Transport Layer Attack Definitions

Like the definition of a network layer attack (given in Chapter 2), we define a transport layer attack as a packet or series of packets that abuses the fields of the transport layer header in order to exploit either a vulnerability or error condition in the transport stack implementation of an end host.

Transport layer attacks fall into one of the following three categories:

Connection resource exhaustion

Packets that are designed to saturate all available resources for servicing new connections on a targeted host or set of hosts. A good example is a DDoS attack in the form of a SYN flood.

Header abuses

Packets that contain maliciously constructed, broken, or falsified transport layer headers. A good example is a forged RST packet designed to tear down a TCP connection.
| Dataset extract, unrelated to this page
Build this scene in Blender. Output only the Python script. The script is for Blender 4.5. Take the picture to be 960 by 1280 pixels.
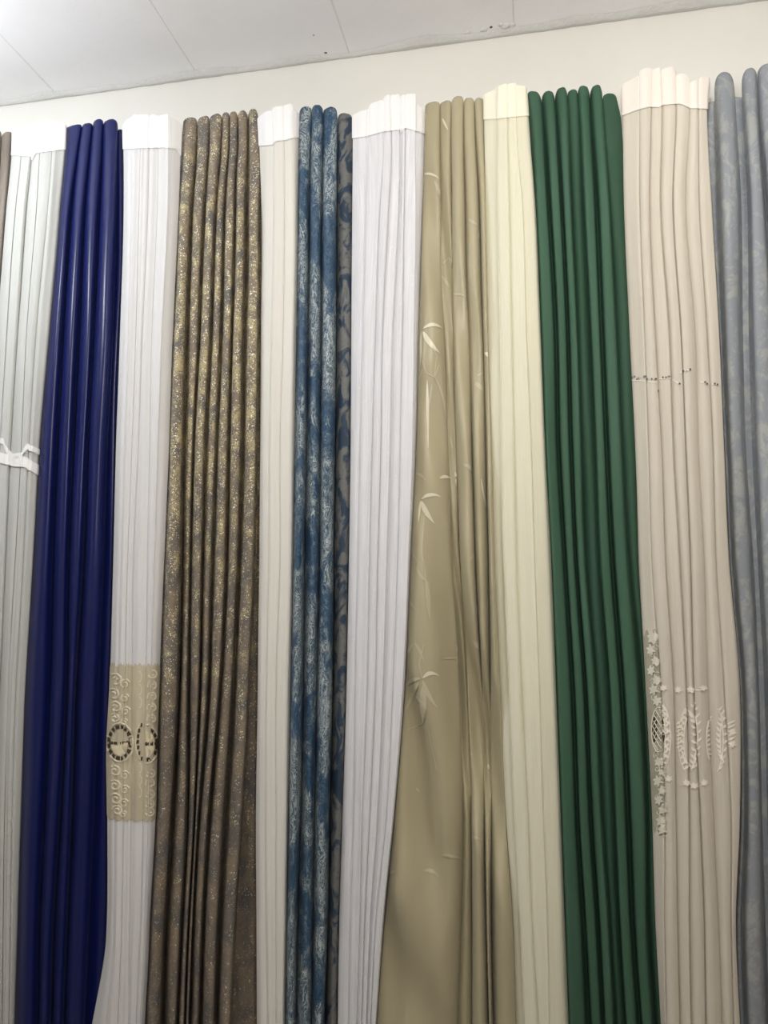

We lump port scans (discussed below) into this category as well, although a scan by itself is not malicious.

Transport stack exploits

Packets that contain transport layer stack exploits for vulnerabilities in the stack of an end host. That is, the kernel code dedicated to the processing of transport layer information is itself the target. A good example (especially in the context of this book) is an exploit announced in 2004 for a vulnerability in the Netfilter TCP options processing code (this bug was quickly fixed by the Netfilter project, so any recent version of the kernel is not vulnerable). While this does not exploit the TCP stack itself, it exploits code that is directly hooked into the stack via the Netfilter framework.